Skift Research estimates that American consumers spent an aggregate of $480 billion on travel in 2017, the last year for which data is available.

Our estimates represent direct spending by U.S. consumers on travel goods and services on both domestic and international trips. Importantly these figures exclude spending by business, governments, and non-residents. Direct U.S. consumer spending on travel is an important metric, but readers should be aware of these limitations. Further, our figures do not represent industry estimates as the U.S. travel industry also generates revenues from businesses, non-residents, and governments.

The figure $480 billion is top-level, but how exactly do those dollars get divided up? Exhibit 2 below provides a detailed allocation of trip costs by category.

The single largest type of travel expense in the U.S. is transportation.

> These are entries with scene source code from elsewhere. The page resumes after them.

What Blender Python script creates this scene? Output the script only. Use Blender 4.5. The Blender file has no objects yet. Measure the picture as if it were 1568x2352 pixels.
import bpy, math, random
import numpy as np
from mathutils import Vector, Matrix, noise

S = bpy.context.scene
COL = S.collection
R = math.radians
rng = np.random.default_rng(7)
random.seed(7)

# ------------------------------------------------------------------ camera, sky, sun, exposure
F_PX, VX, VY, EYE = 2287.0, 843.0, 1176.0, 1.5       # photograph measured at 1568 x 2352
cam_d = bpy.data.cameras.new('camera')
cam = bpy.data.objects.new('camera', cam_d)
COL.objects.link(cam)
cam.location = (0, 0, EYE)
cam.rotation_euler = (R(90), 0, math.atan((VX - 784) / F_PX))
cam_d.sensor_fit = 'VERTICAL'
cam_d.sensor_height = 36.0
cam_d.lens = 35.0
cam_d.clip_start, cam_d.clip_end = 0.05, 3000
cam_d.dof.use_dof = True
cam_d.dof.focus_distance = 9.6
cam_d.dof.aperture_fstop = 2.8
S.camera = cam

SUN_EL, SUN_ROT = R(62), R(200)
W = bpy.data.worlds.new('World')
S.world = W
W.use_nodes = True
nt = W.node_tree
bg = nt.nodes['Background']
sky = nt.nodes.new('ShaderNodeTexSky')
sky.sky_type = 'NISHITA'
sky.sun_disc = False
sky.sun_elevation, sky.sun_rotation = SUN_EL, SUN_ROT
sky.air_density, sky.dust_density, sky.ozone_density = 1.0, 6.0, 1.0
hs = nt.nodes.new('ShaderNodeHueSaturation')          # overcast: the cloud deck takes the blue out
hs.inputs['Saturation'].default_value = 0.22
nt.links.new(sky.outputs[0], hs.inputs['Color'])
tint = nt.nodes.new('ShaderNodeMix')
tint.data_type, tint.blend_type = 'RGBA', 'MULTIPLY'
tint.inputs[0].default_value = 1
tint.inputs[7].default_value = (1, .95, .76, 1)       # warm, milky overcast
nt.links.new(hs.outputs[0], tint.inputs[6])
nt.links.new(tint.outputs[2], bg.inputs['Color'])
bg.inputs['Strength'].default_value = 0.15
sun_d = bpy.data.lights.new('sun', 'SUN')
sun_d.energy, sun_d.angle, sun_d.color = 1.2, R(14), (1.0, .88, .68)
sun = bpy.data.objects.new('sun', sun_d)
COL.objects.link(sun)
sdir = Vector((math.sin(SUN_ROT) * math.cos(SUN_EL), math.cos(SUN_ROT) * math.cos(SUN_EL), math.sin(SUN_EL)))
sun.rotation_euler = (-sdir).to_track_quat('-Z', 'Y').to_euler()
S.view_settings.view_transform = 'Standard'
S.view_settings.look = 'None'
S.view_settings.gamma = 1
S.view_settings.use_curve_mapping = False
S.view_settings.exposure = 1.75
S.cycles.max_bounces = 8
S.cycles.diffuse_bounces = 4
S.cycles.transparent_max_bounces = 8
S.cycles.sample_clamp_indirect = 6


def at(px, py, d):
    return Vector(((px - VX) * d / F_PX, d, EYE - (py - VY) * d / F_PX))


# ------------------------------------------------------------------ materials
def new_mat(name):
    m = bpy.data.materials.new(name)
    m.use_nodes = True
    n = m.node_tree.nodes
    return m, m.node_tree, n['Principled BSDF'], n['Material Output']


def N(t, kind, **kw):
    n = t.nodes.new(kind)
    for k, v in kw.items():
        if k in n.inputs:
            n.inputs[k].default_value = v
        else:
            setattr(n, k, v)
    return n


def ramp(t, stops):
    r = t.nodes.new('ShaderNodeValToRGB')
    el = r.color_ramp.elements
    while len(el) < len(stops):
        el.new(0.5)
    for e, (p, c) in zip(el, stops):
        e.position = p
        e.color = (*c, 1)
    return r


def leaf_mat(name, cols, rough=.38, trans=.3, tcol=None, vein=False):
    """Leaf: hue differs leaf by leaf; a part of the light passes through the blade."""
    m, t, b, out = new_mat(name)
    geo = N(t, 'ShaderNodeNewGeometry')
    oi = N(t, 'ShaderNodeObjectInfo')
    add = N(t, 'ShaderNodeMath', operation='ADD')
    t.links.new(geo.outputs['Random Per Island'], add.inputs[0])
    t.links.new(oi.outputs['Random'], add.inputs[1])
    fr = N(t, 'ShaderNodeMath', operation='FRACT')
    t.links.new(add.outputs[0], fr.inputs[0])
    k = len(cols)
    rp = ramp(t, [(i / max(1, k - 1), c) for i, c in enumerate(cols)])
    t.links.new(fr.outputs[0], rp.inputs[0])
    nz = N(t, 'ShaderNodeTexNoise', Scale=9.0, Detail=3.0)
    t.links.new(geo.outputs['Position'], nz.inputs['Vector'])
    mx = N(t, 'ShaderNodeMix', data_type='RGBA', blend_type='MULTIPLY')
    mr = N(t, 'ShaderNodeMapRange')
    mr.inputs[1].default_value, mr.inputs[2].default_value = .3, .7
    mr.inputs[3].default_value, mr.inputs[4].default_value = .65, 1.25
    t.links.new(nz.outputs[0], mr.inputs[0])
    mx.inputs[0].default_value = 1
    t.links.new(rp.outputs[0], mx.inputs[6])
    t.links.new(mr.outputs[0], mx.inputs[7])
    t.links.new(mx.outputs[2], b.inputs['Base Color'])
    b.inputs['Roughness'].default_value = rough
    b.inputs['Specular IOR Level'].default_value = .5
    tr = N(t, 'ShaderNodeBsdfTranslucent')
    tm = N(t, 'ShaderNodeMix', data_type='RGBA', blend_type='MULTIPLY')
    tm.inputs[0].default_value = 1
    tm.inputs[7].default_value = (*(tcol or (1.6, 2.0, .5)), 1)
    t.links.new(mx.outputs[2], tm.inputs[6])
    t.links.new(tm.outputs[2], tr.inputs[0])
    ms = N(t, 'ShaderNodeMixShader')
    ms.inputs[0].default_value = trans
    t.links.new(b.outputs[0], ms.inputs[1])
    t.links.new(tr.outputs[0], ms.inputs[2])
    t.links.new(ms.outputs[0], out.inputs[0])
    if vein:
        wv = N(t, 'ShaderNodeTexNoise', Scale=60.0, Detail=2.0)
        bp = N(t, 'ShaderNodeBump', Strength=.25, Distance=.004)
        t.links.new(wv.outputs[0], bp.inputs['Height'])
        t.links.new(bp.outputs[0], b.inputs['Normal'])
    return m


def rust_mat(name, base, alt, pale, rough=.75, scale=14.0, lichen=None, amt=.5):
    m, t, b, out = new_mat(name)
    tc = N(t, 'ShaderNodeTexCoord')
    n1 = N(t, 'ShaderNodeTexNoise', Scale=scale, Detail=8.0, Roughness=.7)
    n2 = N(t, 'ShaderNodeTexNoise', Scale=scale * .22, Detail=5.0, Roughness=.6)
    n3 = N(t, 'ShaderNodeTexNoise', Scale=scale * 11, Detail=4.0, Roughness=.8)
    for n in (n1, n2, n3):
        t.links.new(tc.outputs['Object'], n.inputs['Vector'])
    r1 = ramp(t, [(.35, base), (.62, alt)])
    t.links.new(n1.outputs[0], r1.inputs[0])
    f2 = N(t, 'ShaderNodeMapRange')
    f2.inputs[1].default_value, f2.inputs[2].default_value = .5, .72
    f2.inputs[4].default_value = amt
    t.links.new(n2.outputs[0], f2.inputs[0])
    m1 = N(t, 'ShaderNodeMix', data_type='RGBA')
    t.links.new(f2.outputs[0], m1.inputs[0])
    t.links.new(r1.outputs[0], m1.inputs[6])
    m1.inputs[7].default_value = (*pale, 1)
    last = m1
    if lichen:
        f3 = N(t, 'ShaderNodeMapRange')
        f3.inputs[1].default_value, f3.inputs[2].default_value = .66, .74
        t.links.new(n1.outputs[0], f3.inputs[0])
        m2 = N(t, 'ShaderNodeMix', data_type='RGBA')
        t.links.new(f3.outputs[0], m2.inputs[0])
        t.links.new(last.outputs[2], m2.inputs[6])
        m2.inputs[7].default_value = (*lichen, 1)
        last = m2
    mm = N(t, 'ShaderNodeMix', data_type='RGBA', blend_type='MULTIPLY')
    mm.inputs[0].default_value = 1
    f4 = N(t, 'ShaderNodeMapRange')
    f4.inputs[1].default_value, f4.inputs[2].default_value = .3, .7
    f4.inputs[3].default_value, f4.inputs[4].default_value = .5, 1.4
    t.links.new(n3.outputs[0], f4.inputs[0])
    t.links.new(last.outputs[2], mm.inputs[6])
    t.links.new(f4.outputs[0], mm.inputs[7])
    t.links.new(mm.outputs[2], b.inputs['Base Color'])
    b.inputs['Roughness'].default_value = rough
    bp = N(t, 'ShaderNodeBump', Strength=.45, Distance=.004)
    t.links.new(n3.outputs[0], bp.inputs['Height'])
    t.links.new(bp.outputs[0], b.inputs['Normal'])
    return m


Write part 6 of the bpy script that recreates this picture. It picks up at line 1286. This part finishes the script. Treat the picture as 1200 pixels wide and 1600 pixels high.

Americans spent nearly $205 billion on transportation for out-of-town trips in 2017, representing 43 percent of total travel expenditures. A majority of that is the cost of airfare, on which American consumers spend an estimated $110 billion, a quarter of total trip costs (again, this excludes businesses and non-residents). Vehicle rentals are the next largest transportation-related expense for consumers at approximately $37 billion. Also, the American road trip appears to be alive as well, with gas and oil expenses from self-driven travel the third-most prominent transportation expense, at $27 billion in total.

Exhibit 2: Allocation of Trip Costs by Expense Category, 2017

Naturally, lodging is also a major travel expense, coming in at an aggregate of $123 billion spent by U.S. consumers in 2017. Along with transportation, the core logistics of how to get where you are going and where to stay once you get there account for two-thirds of all travel expenses. That means most Americans devote the remaining one-third of their travel budgets to leisure.

The largest of these expenses is dining out, and American consumers spent $95 billion in 2017 on restaurants, cafes, and bars while traveling, or 20 percent of total trip expenses. The other leisure category is entertainment, which represented $43 billion of spend that year. This includes spending on tickets to shows, sporting events, and other recreational expenses.